Leave out the pictures and set down exactly the lines from the start of the listing through the one with "tw = thing('towel', 'small", both included.

━━━━━━━━━━━━━━━━━━━━

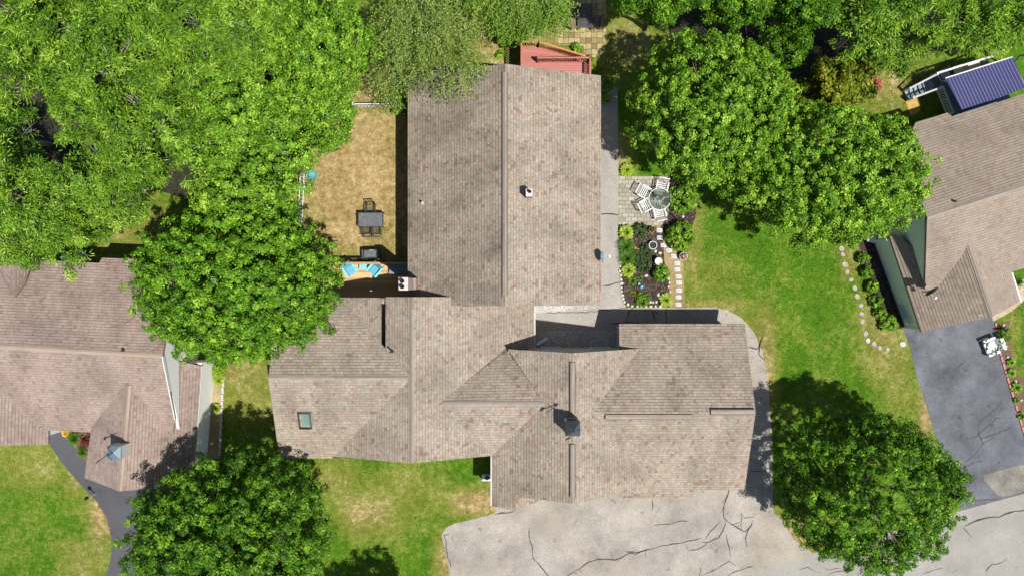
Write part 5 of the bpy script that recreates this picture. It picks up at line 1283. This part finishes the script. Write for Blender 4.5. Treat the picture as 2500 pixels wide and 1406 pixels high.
# small things by the neighbouring houses
wo = thing('wall_ornament', 'blue grey metal leaf ornament on the sage garage wall', 'ornament', (*w0v.lerp(w1v, .82)[:2], 1.0)); wo.rotation_euler = (0, 0, math.atan2(s16.y, s16.x))
m = MB(); rg = random.Random(5)
for i in range(4): m.tube([(-.55+.1*i, -.10, -.35+.25*i), (.0, -.13, -.2+.25*i), (.45+.06*i, -.11, -.25+.28*i)], .018, 6)
for i in range(16): m.rock((rg.uniform(-.4, .55), -.13, rg.uniform(-.4, .7)), (.13, .025, .06), seed=i, n=7, m=4)
m.build('leaf_spray', M['dishblue'], wo)
ta2 = thing('gas_tank', 'white rounded tank beside the sage wall under the tree edge', 'gas tank', P(2134, 584), -.2)
m = MB(); pr = [(.02, -.62), (.2, -.58), (.27, -.48), (.28, 0), (.27, .48), (.2, .58), (.02, .62)]; vs = []
for r, a in pr:
    for k in range(16): vs.append((a, r*math.cos(k*math.pi/8), .42+r*math.sin(k*math.pi/8)))
m.add(vs, [(i*16+k, i*16+(k+1) % 16, (i+1)*16+(k+1) % 16, (i+1)*16+k) for i in range(6) for k in range(16)]); m.build('tank', M['white'], ta2, smooth=True)
for a in (-.35, .35): MB().box((a, 0, .08), (.08, .4, .16)).build('foot', M['steel'], ta2)
MB().lathe([(.08, .69), (.09, .76), (.03, .78)], n=12).build('valve_cover', M['steel'], ta2)
for (px, py, l) in ((210, 631, 'round dark bin in the shade behind the left house, nearer the roof step'), (172, 631, 'round dark bin in the shade behind the left house, farther from the roof step')):
    bn = thing('bin', l, 'bin', P(px, py)); MB().lathe([(.2, 0), (.24, .62)], n=18).build('body', M['darkgrey'], bn); MB().lathe([(.26, .62), (.26, .66), (.1, .72)], n=18).build('lid', M['steel'], bn)
tw = thing('towel', 'small white cloth lying by the white fence at the tree edge', 'cloth', P(748, 458)); m = MB(); m.slab([(-.22, -.1, .05), (.2, -.13, .04), (.24, .1, .06), (-.1, .14, .04)], .03); m.build('cloth', M['white'], tw)

# left house plants
clump('daylily', 'spiky green plant at the bend of the dark path', 179, 1070, 19, .6, L_GRASSY, 83, nblade=170, width=.04)
clump('daylily', 'spiky green plant against the left house garage wall', 200, 1103, 15, .6, L_GRASSY, 84, nblade=140, width=.04)
clump('perennial', 'yellow flowering plant by the left house entry', 160, 1058, 9, .4, L_GOLD, 85, nblade=60, width=.08, broad=True)
shrub('low_shrub', 'reddish low shrub in the left house entry bed', 207, 1075, 10, .5, leafmat('red_leaves', [(0, (.05, .012, .01)), (1, (.20, .05, .03))], .2), 86, leaf=.08)
clump('hosta', 'upper pale hosta in the bed by the white wall', 533, 928, 14, .45, L_LIME, 87, nblade=70, width=.09, broad=True)
clump('hosta', 'lower pale hosta in the bed by the white wall', 528, 997, 13, .45, L_LIME, 88, nblade=70, width=.09, broad=True)
shrub('low_shrub', 'leafy plant at the top of the bed by the white wall under the tree', 534, 903, 17, .5, L_LIME, 89, leaf=.09)
lp_ = thing('lamp_post', 'slim lamp post with white and black head by the dark path', 'lamp post', P(234, 1204)); MB().tube([(0, 0, 0), (0, 0, 1.1)], .03, 8).build('post', M['white'], lp_); MB().lathe([(.06, 1.1), (.10, 1.2), (.10, 1.35), (.02, 1.45)], n=8).build('lantern', M['black'], lp_)
cd = thing('utility_box', 'grey boxed unit in the shade beside the garage gutter', 'utility box', P(1190, 1161)); MB().box((0, 0, .3), (.6, .36, .6)).build('body', M['steel'], cd, bevel=.02); MB().lathe([(.14, .6), (.14, .63)], n=18).build('fan_guard', M['darkgrey'], cd)
sg = thing('downspout_extension', 'bent grey metal spout on the dark gravel below the gutter', 'spout', P(1325, 832)); m = MB(); m.bar((-.35, -.2, .12), (.25, .16, .03), .16, .08); m.build('spout', M['steel'], sg)

# ================================================================== TREES
GT = 'trees of the wood'
tree('maple_tree', 'dense round maple covering the bottom edge left of the front lawn', 'tree', 566, 1342, 254, 6.0, 4.0, L_DARK, 101, lobe=.11, leaf=.10, puff=.27, ks=1.5, samp=.24, nl=64)
tree('maple_tree', 'big dense maple between the left house and the wooden deck', 'tree', 575, 698, 252, 6.5, 3.4, L_MAPLE, 102, lobe=.11, rpy=202, leaf=.10, puff=.27, ks=1.5, samp=.24, nl=64)
tree('maple_tree', 'dense dark maple at the lower right beside the road', 'tree', 2110, 1196, 220, 5.2, 3.7, L_DARK, 103, rpy=192, lobe=.11, leaf=.10, puff=.27, ks=1.5, samp=.24, nl=64, holes=[(2150, 1285, 26)])
tree('maple_tree', 'bright round maple standing over the paver patio', 'tree', 1735, 276, 204, 6.6, 3.5, L_BRIGHT, 104, lobe=.11, rpy=184, leaf=.10, puff=.27, ks=1.5, samp=.24, nl=64)
tree('maple_tree', 'wide round maple overlapping the roof of the right house', 'tree', 2024, 432, 258, 6.2, 3.3, L_BRIGHT, 105, lobe=.11, rpy=178, leaf=.10, puff=.27, ks=1.5, samp=.24, nl=64)
tree('small_tree', 'yellow green small tree between the two round maples at upper right', 'tree', 2040, 215, 96, 4.2, 1.8, L_YELLOW, 106, leaf=.13, puff=.3, lobe=.4)
tree('maple_tree', 'tall light maple leaning over the dry back yard', 'tree', 618, 330, 192, 8.2, 3.2, L_BRIGHT, 107, rpy=205, leaf=.105, puff=.33, lobe=.42, lobes=26, group=GT)
tree('maple_tree', 'light maple next to the pale birch by the white fence', 'tree', 785, 110, 140, 8.4, 3.0, L_BRIGHT, 108, rpy=160, leaf=.105, puff=.33, lobe=.42, lobes=24, group=GT)
tree('maple_tree', 'small maple bough hanging over the middle of the dry yard edge', 'tree', 808, 285, 70, 7.4, 2.0, L_BRIGHT, 109, base=(640, 360), rpy=88, leaf=.105, puff=.33, lobe=.4, ks=1.2, group=GT)
tree('maple_tree', 'low maple crown above the long white picket fence', 'tree', 575, 475, 112, 6.2, 2.2, L_BRIGHT, 110, rpy=85, leaf=.105, puff=.33, lobe=.45, group=GT)
A = dict(style='ash', leaf=.125, puff=.46, lobe=.55, samp=.52, ks=.5, group=GT, nl=84, lobes=16, bark='palebark')
tree('ash_tree', 'feathery ash tree at the top edge left of the maples', 'tree', 520, 90, 165, 9.5, 3.2, L_ASH, 111, **A)
tree('ash_tree', 'feathery ash tree in the middle of the wood at upper left', 'tree', 390, 300, 165, 9.5, 3.4, L_ASH, 112, **A)
tree('ash_tree', 'feathery ash tree filling the top left corner', 'tree', 110, 90, 190, 10.0, 3.6, L_ASH, 113, **A)
tree('ash_tree', 'feathery ash tree between the corner tree and the middle of the wood', 'tree', 270, 190, 160, 10.5, 3.4, L_ASH, 114, **A)
tree('ash_tree', 'feathery ash tree at the left edge above the left house', 'tree', 95, 500, 160, 8.0, 3.0, L_ASH, 115, rpy=135, **A)
tree('ash_tree', 'smaller ash tree beside the olive gap at the left', 'tree', 265, 440, 120, 8.0, 2.6, L_ASH, 116, **A)
tree('ash_tree', 'ash tree at the top edge between two other ashes', 'tree', 330, 10, 130, 10.0, 3.0, L_ASH, 117, **A)
tree('ash_tree', 'small ash tree near the roof edge of the left house', 'tree', 60, 600, 95, 6.5, 1.6, L_ASH, 118, rpy=60, **A)
tree('ash_tree', 'low ash tree above the olive gap', 'tree', 215, 555, 75, 5.5, 1.6, L_ASH, 119, rpy=50, **A)
tree('ash_tree', 'low dark ash tree in the gap at the left edge', 'tree', 30, 325, 75, 5.0, 1.8, L_DARK, 120, **A)
tree('ash_tree', 'ash tree at the top edge beside the light maple', 'tree', 660, 60, 120, 9.0, 2.8, L_ASH, 121, **A)
B = dict(style='droop', leaf=.095, puff=.40, lobe=.5, nl=120, lobes=22, bark='palebark')
tree('birch_tree', 'pale drooping birch at the top beside the middle house', 'tree', 1040, 55, 112, 8.0, 2.4, L_BIRCH, 122, rpy=108, dens=.85, **B)
tree('birch_tree', 'pale drooping birch boughs hanging over the middle house roof', 'tree', 1092, 160, 76, 7.2, 1.0, L_BIRCH, 123, rpy=78, dens=.42, **B)
tree('birch_tree', 'pale green willowy tree at the top edge above the red deck', 'tree', 1265, 0, 150, 7.0, 2.2, leafmat('willow_leaves', [(0, (.07, .14, .015)), (.5, (.16, .28, .03)), (1, (.29, .40, .08))], .25), 124, rpy=72, dens=1.3, **B)
tree('small_tree', 'slender birch sapling left of the house corner', 'tree', 968, 150, 45, 4.5, 1.5, L_BIRCH, 125, rpy=110, dens=.6, **B)
shrub('bush', 'bright green bush left of the kettle grill by the red deck', 1248, 78, 36, 1.8, L_MAPLE, 126, leaf=.13, puff=.2)
shrub('bush', 'green bush at the upper left corner of the middle house', 978, 235, 18, 2.0, L_MAPLE, 127, leaf=.12, puff=.2, rpy=40)
for i, (px, py, r, ry, zc, l) in enumerate([(1610, 0, 105, 58, 8.0, 'dark maple at the top edge right of the slab patio'), (1790, 5, 115, 75, 8.0, 'maple at the top edge above the round patio maple'), (1955, 15, 110, 80, 8.0, 'maple at the top edge right of the middle'), (1905, 120, 70, 50, 3.6, 'dark low maple between the top edge and the yellow green tree')]):
    tree('maple_tree', l, 'tree', px, py, r, zc, 2.6, L_DARK, 130+i, rpy=ry, leaf=.105, puff=.33, lobe=.42, lobes=22, group=GT)
A2 = dict(A); 
for i, (px, py, r, ry, zc, l) in enumerate([(2130, 50, 120, 85, 8.5, 'ash tree at the top edge right of the maples'), (2290, 40, 125, 80, 8.5, 'ash tree at the top edge above the olive grass'), (2440, 40, 110, 80, 8.0, 'ash tree at the top right corner'), (2170, 135, 75, 48, 6.0, 'low ash tree above the azalea'), (2420, 82, 100, 38, 6.0, 'low ash tree just above the striped awning'), (2560, 110, 40, 40, 5.5, 'ash tree at the right edge beside the striped awning')]):
    tree('ash_tree', l, 'tree', px, py, r, zc, 2.6 if zc > 7 else 1.6, L_ASH, 140+i, rpy=ry, **A2)
tree('maple_tree', 'maple beyond the near end of the front lawn whose shadow falls on the grass', 'tree', 940, 1608, 118, 5.5, 3.0, L_DARK, 150, leaf=.105, puff=.33)

# ================================================================== LIGHT AND CAMERA
w = bpy.data.worlds.new('World'); SC.world = w; w.use_nodes = True
sun_dir = Vector((.28, -.24, 1.0)).normalized()          # towards the sun
el = math.asin(sun_dir.z); az = math.atan2(sun_dir.x, sun_dir.y)
sky = w.node_tree.nodes.new('ShaderNodeTexSky'); sky.sky_type = 'NISHITA'; sky.sun_disc = False
sky.sun_elevation = el; sky.sun_rotation = az
bg = w.node_tree.nodes['Background']; bg.inputs['Strength'].default_value = .08
w.node_tree.links.new(sky.outputs[0], bg.inputs[0])
sl = bpy.data.lights.new('sun', 'SUN'); sl.energy = 5.0; sl.angle = R(.5); sl.color = (1, .965, .90)
so = bpy.data.objects.new('sun', sl); COL.objects.link(so); so.rotation_euler = sun_dir.to_track_quat('Z', 'Y').to_euler()
cam = bpy.data.cameras.new('camera'); cam.sensor_width = 36; cam.angle = 2*math.atan(1250/F); cam.clip_end = 2000
co_ = bpy.data.objects.new('camera', cam); COL.objects.link(co_); co_.location = (0, 0, H); SC.camera = co_
SC.view_settings.view_transform = 'Standard'; SC.view_settings.look = 'None'; SC.view_settings.exposure = 0.36; SC.view_settings.gamma = 1
SC.cycles.max_bounces = 6; SC.cycles.transparent_max_bounces = 8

━━━━━━━━━━━━━━━━━━━━

▶ _Complete output_
Write part 5 of the bpy script that recreates this picture. It picks up at line 1283. This part finishes the script. Write for Blender 4.5. Treat the picture as 2500 pixels wide and 1406 pixels high.
# small things by the neighbouring houses
wo = thing('wall_ornament', 'blue grey metal leaf ornament on the sage garage wall', 'ornament', (*w0v.lerp(w1v, .82)[:2], 1.0)); wo.rotation_euler = (0, 0, math.atan2(s16.y, s16.x))
m = MB(); rg = random.Random(5)
for i in range(4): m.tube([(-.55+.1*i, -.10, -.35+.25*i), (.0, -.13, -.2+.25*i), (.45+.06*i, -.11, -.25+.28*i)], .018, 6)
for i in range(16): m.rock((rg.uniform(-.4, .55), -.13, rg.uniform(-.4, .7)), (.13, .025, .06), seed=i, n=7, m=4)
m.build('leaf_spray', M['dishblue'], wo)
ta2 = thing('gas_tank', 'white rounded tank beside the sage wall under the tree edge', 'gas tank', P(2134, 584), -.2)
m = MB(); pr = [(.02, -.62), (.2, -.58), (.27, -.48), (.28, 0), (.27, .48), (.2, .58), (.02, .62)]; vs = []
for r, a in pr:
    for k in range(16): vs.append((a, r*math.cos(k*math.pi/8), .42+r*math.sin(k*math.pi/8)))
m.add(vs, [(i*16+k, i*16+(k+1) % 16, (i+1)*16+(k+1) % 16, (i+1)*16+k) for i in range(6) for k in range(16)]); m.build('tank', M['white'], ta2, smooth=True)
for a in (-.35, .35): MB().box((a, 0, .08), (.08, .4, .16)).build('foot', M['steel'], ta2)
MB().lathe([(.08, .69), (.09, .76), (.03, .78)], n=12).build('valve_cover', M['steel'], ta2)
for (px, py, l) in ((210, 631, 'round dark bin in the shade behind the left house, nearer the roof step'), (172, 631, 'round dark bin in the shade behind the left house, farther from the roof step')):
    bn = thing('bin', l, 'bin', P(px, py)); MB().lathe([(.2, 0), (.24, .62)], n=18).build('body', M['darkgrey'], bn); MB().lathe([(.26, .62), (.26, .66), (.1, .72)], n=18).build('lid', M['steel'], bn)
tw = thing('towel', 'small white cloth lying by the white fence at the tree edge', 'cloth', P(748, 458)); m = MB(); m.slab([(-.22, -.1, .05), (.2, -.13, .04), (.24, .1, .06), (-.1, .14, .04)], .03); m.build('cloth', M['white'], tw)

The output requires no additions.